start Raw data
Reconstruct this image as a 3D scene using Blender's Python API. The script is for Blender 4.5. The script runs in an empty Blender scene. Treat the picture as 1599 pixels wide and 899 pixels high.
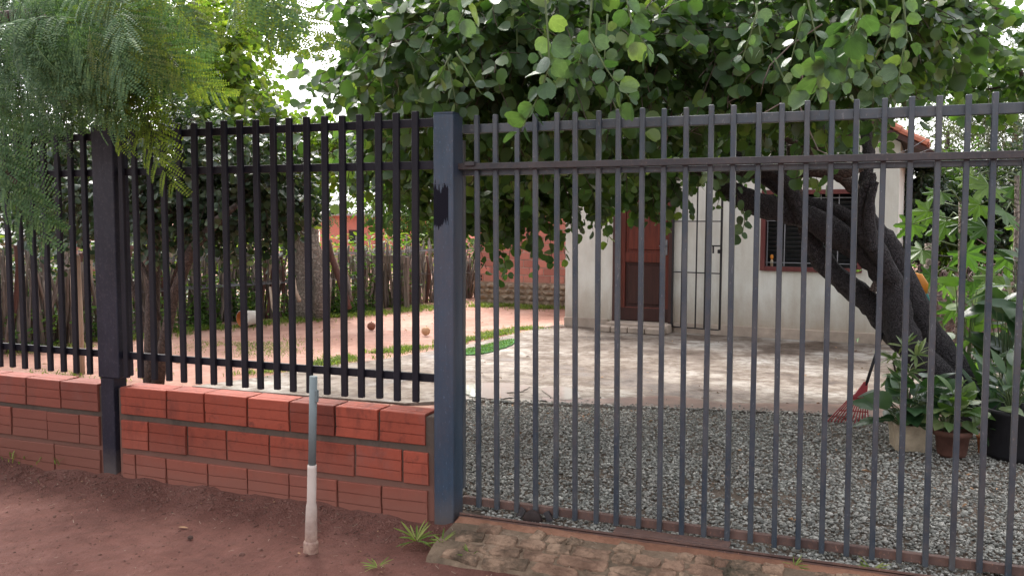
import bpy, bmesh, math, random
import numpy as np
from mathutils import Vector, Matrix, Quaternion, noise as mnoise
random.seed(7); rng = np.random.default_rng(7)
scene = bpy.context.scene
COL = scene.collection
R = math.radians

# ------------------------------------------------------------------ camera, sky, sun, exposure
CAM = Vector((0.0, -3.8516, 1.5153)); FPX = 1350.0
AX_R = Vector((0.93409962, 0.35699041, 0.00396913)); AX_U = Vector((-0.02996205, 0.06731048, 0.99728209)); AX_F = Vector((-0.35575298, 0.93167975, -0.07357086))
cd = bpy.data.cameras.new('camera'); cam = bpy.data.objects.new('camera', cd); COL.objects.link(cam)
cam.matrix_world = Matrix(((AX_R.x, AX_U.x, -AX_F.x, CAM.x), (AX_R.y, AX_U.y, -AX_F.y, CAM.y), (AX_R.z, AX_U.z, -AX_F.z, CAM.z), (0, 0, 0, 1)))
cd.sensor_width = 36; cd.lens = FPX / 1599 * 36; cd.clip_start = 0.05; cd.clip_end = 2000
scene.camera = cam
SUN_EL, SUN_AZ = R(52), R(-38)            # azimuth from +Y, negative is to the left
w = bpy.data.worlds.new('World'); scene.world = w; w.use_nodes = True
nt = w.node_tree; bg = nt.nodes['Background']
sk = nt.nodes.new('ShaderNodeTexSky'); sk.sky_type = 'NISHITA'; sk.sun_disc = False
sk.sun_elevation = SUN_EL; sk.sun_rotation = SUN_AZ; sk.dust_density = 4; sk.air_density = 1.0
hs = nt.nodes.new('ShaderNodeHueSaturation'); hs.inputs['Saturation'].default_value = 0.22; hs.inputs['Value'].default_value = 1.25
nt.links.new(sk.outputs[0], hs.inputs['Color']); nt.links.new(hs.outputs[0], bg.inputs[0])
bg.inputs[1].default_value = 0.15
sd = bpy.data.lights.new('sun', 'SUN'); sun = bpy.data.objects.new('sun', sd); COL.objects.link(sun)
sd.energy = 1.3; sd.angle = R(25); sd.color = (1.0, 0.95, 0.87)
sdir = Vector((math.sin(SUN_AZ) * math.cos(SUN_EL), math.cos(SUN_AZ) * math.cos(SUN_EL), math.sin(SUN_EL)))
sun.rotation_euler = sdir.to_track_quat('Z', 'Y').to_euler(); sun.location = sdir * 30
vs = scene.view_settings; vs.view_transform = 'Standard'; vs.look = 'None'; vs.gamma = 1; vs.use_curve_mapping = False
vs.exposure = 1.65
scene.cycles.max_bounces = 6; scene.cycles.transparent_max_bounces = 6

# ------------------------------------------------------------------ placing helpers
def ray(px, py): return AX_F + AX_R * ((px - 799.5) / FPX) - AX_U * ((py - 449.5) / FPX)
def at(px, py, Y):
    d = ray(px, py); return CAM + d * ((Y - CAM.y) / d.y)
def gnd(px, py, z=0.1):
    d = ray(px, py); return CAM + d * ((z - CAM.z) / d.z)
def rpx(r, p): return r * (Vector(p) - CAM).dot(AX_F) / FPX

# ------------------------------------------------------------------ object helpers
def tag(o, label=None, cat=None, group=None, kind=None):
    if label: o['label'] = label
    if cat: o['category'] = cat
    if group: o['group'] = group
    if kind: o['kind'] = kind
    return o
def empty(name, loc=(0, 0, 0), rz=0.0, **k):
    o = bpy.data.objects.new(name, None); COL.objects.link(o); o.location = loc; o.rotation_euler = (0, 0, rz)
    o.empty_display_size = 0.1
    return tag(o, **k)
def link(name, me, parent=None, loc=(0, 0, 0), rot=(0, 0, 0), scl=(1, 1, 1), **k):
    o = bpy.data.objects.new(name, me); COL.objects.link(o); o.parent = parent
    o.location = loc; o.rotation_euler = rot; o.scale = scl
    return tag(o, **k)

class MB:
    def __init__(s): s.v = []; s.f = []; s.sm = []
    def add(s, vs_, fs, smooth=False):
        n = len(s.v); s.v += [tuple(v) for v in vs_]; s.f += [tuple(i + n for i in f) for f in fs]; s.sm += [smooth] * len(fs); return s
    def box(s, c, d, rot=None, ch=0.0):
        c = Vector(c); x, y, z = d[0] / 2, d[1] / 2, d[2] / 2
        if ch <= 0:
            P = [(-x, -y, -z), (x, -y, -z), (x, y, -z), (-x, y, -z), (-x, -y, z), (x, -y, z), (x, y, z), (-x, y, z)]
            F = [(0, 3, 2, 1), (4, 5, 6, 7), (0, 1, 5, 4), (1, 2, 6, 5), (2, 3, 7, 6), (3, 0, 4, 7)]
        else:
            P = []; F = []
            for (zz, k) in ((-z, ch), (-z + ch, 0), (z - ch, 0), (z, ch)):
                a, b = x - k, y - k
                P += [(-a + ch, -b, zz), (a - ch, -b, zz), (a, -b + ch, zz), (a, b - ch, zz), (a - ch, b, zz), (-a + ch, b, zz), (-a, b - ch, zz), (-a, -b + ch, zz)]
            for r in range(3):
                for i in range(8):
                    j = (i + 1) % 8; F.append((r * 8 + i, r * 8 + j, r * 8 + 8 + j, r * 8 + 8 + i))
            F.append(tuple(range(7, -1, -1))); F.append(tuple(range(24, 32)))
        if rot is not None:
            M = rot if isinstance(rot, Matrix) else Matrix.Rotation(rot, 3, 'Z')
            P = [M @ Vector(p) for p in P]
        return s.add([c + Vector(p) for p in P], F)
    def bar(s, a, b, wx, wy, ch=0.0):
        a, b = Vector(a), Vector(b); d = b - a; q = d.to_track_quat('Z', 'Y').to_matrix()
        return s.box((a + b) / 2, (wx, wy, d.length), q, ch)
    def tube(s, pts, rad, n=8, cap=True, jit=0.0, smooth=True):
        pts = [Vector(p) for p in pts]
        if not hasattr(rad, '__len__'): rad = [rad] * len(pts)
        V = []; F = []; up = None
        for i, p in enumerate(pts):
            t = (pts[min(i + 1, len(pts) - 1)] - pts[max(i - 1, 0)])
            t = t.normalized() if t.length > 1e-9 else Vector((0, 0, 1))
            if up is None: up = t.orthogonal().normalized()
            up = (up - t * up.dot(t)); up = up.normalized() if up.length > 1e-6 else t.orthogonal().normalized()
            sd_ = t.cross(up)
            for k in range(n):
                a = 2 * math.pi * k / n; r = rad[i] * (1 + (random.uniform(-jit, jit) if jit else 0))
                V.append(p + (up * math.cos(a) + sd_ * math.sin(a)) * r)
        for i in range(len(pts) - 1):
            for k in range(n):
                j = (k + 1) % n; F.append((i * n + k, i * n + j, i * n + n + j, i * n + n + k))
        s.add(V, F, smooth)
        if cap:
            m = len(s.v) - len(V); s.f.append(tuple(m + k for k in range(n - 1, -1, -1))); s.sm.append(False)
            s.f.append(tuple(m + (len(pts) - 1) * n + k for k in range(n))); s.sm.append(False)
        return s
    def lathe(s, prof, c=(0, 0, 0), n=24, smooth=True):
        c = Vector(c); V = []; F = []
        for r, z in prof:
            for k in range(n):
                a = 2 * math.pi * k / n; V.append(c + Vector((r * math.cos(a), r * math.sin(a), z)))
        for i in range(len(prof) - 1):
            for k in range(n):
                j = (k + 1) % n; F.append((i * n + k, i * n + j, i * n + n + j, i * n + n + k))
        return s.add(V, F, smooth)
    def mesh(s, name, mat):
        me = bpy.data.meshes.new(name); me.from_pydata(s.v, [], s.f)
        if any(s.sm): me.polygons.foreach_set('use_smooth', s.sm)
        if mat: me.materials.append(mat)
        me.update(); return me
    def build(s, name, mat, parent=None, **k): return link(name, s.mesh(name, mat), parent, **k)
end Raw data
- [Required task]:
Return nothing but the lines running from the start of the data to the line with "R = math.radians", please, both ends included and no pictures.

- [The reply]:
Reconstruct this image as a 3D scene using Blender's Python API. The script is for Blender 4.5. The script runs in an empty Blender scene. Treat the picture as 1599 pixels wide and 899 pixels high.
import bpy, bmesh, math, random
import numpy as np
from mathutils import Vector, Matrix, Quaternion, noise as mnoise
random.seed(7); rng = np.random.default_rng(7)
scene = bpy.context.scene
COL = scene.collection
R = math.radians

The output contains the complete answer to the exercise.